Selain saya, ada juga mahasiswa Aceh lainnya yang menjadi tutor di UT Taiwan. Yakni Pak Khairul Rijal Djakfar, Agus Putra, Ibu Ismaniar, dan Puan Tursina. Dari pagi hingga sore, mereka masuk tiga mata kuliah dan bertemu juga dengan tutor-tutor lainnya di sela-sela jam istirahat.
Waktu sangat cepat berlalu. Semangat belajar yang ada pada mereka masih terpancar mesiki sudah pukul 4 sore. Di antara mereka ada yang tinggal di wilayah Tainan atau Kaohshiung. Jika mereka naik bus atau kereta listrik menghabiskan waktu sekitar lima atau enam jam untuk mencapai Taipei. Karena jadwal mereka sebagai BMI di Taiwan sangat padat, maka ada di antara mereka yang berangkat tengah malam dari kota tempat tinggalnya ke Taipei. Ada juga yang berangkat pukul 2 malam menuju ke Taipei. Tujuannya hanya satu, belajar. Itu yang sudah mereka tanamkan dalam hatinyaa, sehingga mereka mengabaikan rasa penat atau lelah.
Tahun ini, UT Taiwan bekerja sama dengan UT Hong Kong, sehingga ada juga di antara kami selaku tutor yang diamanahkan untuk ‘terbang’ ke Hong Kong memberi perkuliahan.

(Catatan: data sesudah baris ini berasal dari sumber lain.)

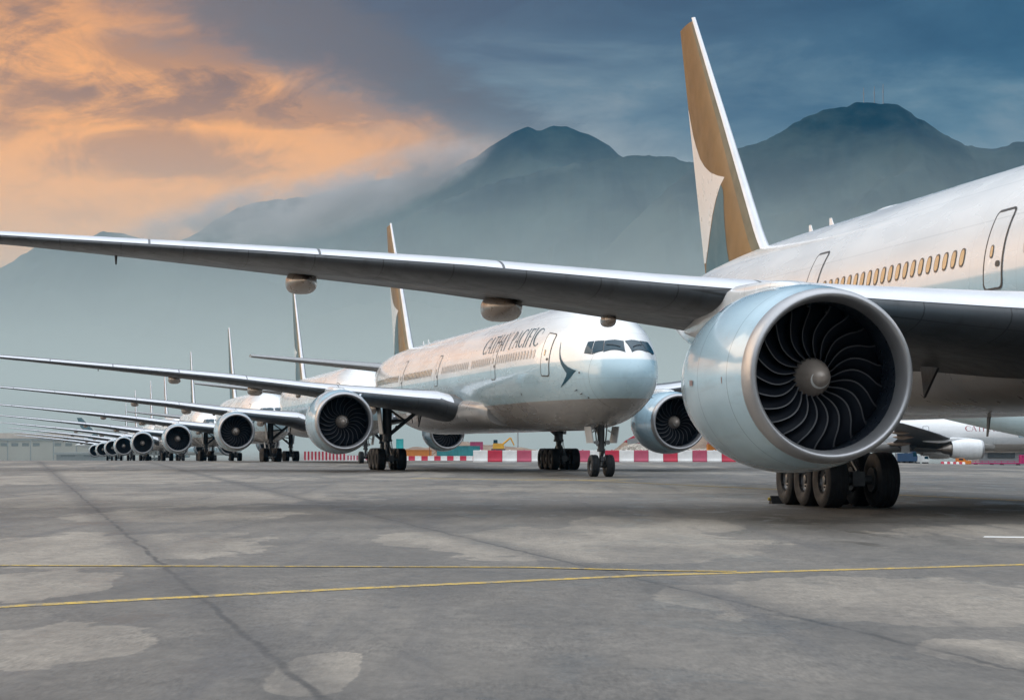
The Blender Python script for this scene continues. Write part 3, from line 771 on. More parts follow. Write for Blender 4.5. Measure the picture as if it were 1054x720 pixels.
def m_sidebrace(sg):     # sg: +1 -> inboard is +y
    b=MB(); b.rod((0,sg*.15,2.15),(.15,sg*2.25,3.9),.12,.12); b.rod((0,sg*.2,2.95),(0,sg*1.15,3.05),.07); b.rod((0,sg*.25,3.6),(.05,sg*1.1,3.0),.06)
    b.rod((.05,sg*1.5,3.3),(.1,sg*1.55,2.85),.03); b.rod((-.1,0,2.2),(-1.9,sg*.1,3.9),.12,.12); b.rod((.1,sg*.1,1.9),(.25,sg*.55,2.7),.045)
    b.add([(2.9,sg*1.75,3.75),(1.1,sg*1.75,3.75),(1.5,sg*1.72,2.6),(2.9,sg*1.69,3.75),(1.1,sg*1.69,3.75),(1.5,sg*1.66,2.6)],[(0,1,2),(5,4,3),(0,3,4,1),(1,4,5,2),(2,5,3,0)]); return b.mesh('side_brace',GEAR)
def m_geardoor(sg):
    b=MB(); b.box((-.2,-sg*.42,3.05),(1.5,.05,1.75),0,Matrix.Rotation(R(6*sg),3,'X'),.9); b.box((0,-sg*.28,2.7),(.12,.26,.08)); return b.mesh('gear_door',GDOOR,False)
def m_nosegear():
    b=MB(); z=.52
    b.rod((0,-.42,z),(0,.42,z),.09); b.rod((0,0,z),(0,0,1.35),.10,.10,16,1); b.rod((0,0,1.2),(-.05,0,2.75),.16,.18,20)
    b.rod((0,0,1.18),(0,0,1.32),.20); b.rod((0,0,1.75),(-1.3,0,2.6),.09); b.rod((0,-.35,1.62),(0,.35,1.62),.06)
    b.box((.22,0,.85),(.30,.16,.06),0,Matrix.Rotation(R(48),3,'Y')); b.box((.22,0,1.1),(.30,.16,.06),0,Matrix.Rotation(R(-48),3,'Y'))
    b.rod((.2,.1,1.3),(.3,.14,.75),.02,n=6)
    for sg in (-1,1): b.rod((.12,sg*.27,1.62),(.24,sg*.27,1.62),.09,.11,16,1); b.rod((0,sg*.2,1.45),(-.05,sg*.3,2.4),.03)
    return b.mesh('nose_gear',[GEAR,GEARL],True,40)
def m_nosedoor(sg):
    b=MB(); b.box((.1,sg*.62,1.98),(1.35,.04,.78),0,Matrix.Rotation(R(-9*sg),3,'X'),.92); b.rod((.1,sg*.3,2.2),(.1,sg*.6,2.0),.03); return b.mesh('gear_door',GDOOR,False)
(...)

Selama ini, sistem perkuliahan yang kami berikan kepada para mahasiswa sangat bervariasi juga dengan berbagai channel (via Wiziq, Facebook, e-mail, dan Youtube). Hal ini telah menambah pengalaman saya dan beberapa tutor lainnya dalam mengajar via virtual. Lebih mengesankan lagi karena yang diajar itu adalah para buruh migran Indonesia di Taiwan, para pahlawan devisa bagi bangsa.